Search the records that follow and extract every line containing the string "part".

Material for this task
========================
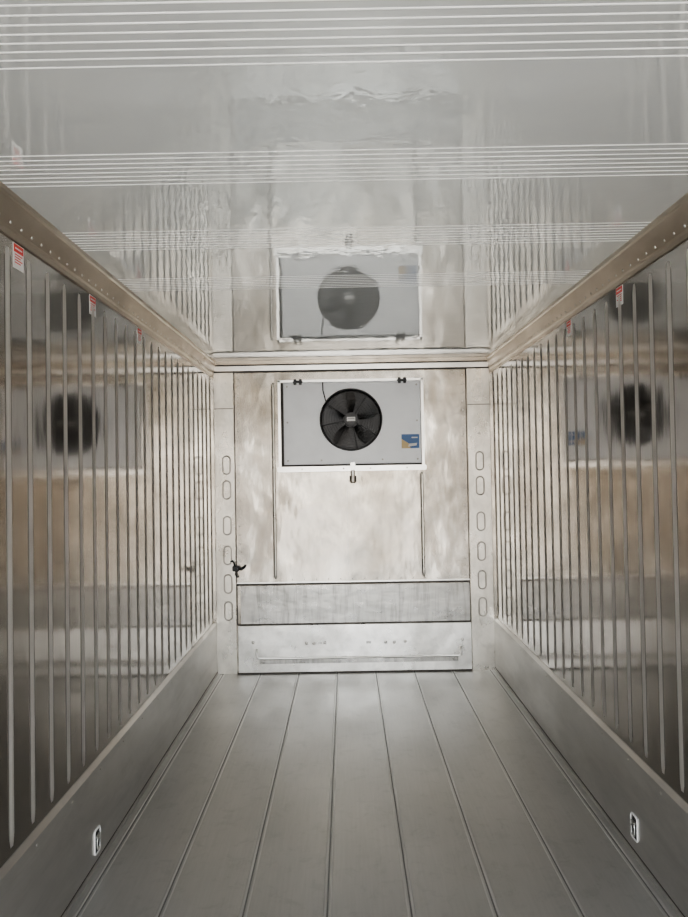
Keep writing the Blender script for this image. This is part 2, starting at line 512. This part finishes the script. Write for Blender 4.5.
# ------------------------------------------------------------ lashing rings
def lashing(x,sgn,y,z=.105):
    e=empty('lashing_ring')
    b=MB()
    pts=stadium(y,z,.062,.100,.014)
    n=len(pts)
    vs=[(x,a,c) for a,c in pts]+[(x+sgn*.002,a,c) for a,c in pts]
    b.add(vs,[[i,(i+1)%n,n+(i+1)%n,n+i] for i in range(n)]+[[n+i for i in range(n)]],M_BLACK)
    b.sweep([(x+sgn*.003,a,c) for a,c in pts],.004,M_LABEL,True,8)
    b.obj('recess_cup',e)
    b=MB()
    b.sweep([(x+sgn*.008,a,c) for a,c in stadium(y,z-.010,.030,.048,.013)],.004,M_STEELB,True,8)
    b.box((x,y-.020,z+.016),(x+sgn*.012,y+.020,z+.026),M_STEELB,.003)
    b.obj('ring',e)
lashing(XL+.018,1,2.84); lashing(XR-.018,-1,2.84,.125)

# ------------------------------------------------------------ yard outside + daylight
b=MB()
b.box((-30,-60,-1.35),(30,Y0-.02,-1.25),M_GROUND)
b.obj('ground')

w=bpy.data.worlds.new('World'); scene.world=w; w.use_nodes=True
nt=w.node_tree; bg=nt.nodes['Background']
tc=N(nt,'ShaderNodeTexCoord'); sp=N(nt,'ShaderNodeSeparateXYZ')
nt.links.new(tc.outputs['Generated'],sp.inputs[0])
mr=N(nt,'ShaderNodeMapRange'); mr.inputs['From Min'].default_value=-1; mr.inputs['From Max'].default_value=1
nt.links.new(sp.outputs['Z'],mr.inputs['Value'])
c=ramp(nt,mr.outputs[0],[(0.0,(.30,.27,.24)),(.49,(.5,.46,.41)),(.52,(1.0,.96,.905)),(.62,(.87,.92,.97)),(1.0,(.5,.62,.8))])
nt.links.new(c,bg.inputs['Color']); bg.inputs['Strength'].default_value=6.1

sd=bpy.data.lights.new('sun','SUN'); sd.energy=12.5; sd.angle=math.radians(1.0); sd.color=(1,.95,.89)
so=bpy.data.objects.new('sun',sd); COL.objects.link(so)
so.rotation_euler=(math.radians(35),0,0)   # high sun behind the door, falls on the floor just inside it

pl=bpy.data.lights.new('door_portal','AREA'); pl.shape='RECTANGLE'; pl.size=XR-XL; pl.size_y=H
pl.cycles.is_portal=True
po=bpy.data.objects.new('door_portal',pl); COL.objects.link(po)
po.location=(XC,Y0,H/2); po.rotation_euler=(math.radians(90),0,0)

# ------------------------------------------------------------ camera
cd=bpy.data.cameras.new('camera'); cam=bpy.data.objects.new('camera',cd); COL.objects.link(cam)
cd.sensor_fit='VERTICAL'; cd.sensor_height=36; cd.sensor_width=27; cd.lens=26.0; cd.clip_start=.02
R_=Matrix.Rotation(math.radians(.17),4,'Z')@Matrix.Rotation(math.radians(90+1.08),4,'X')@Matrix.Rotation(math.radians(-1.0),4,'Z')
cam.matrix_world=Matrix.Translation((0,0,1.655))@R_
scene.camera=cam
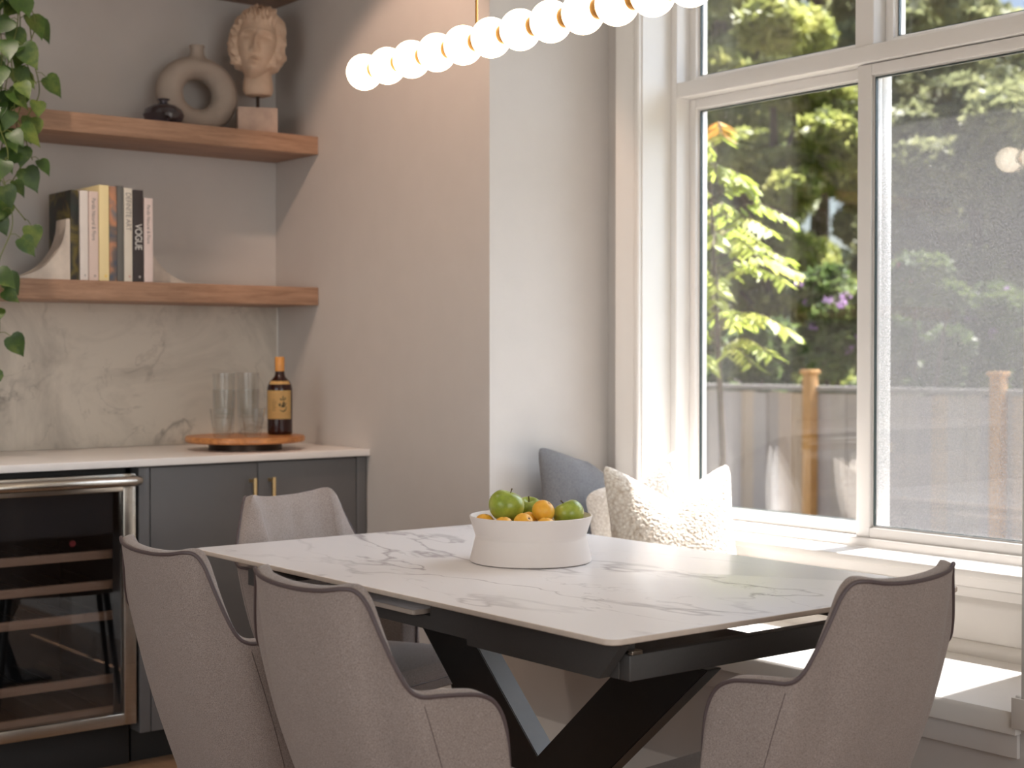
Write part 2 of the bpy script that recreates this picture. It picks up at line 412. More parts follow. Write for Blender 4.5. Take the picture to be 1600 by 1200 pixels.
========================
Written answer
Keep writing the Blender script for this image. This is part 2, starting at line 512. This part finishes the script. Write for Blender 4.5.
Write part 2 of the bpy script that recreates this picture. It picks up at line 412. More parts follow. Write for Blender 4.5. Take the picture to be 1600 by 1200 pixels.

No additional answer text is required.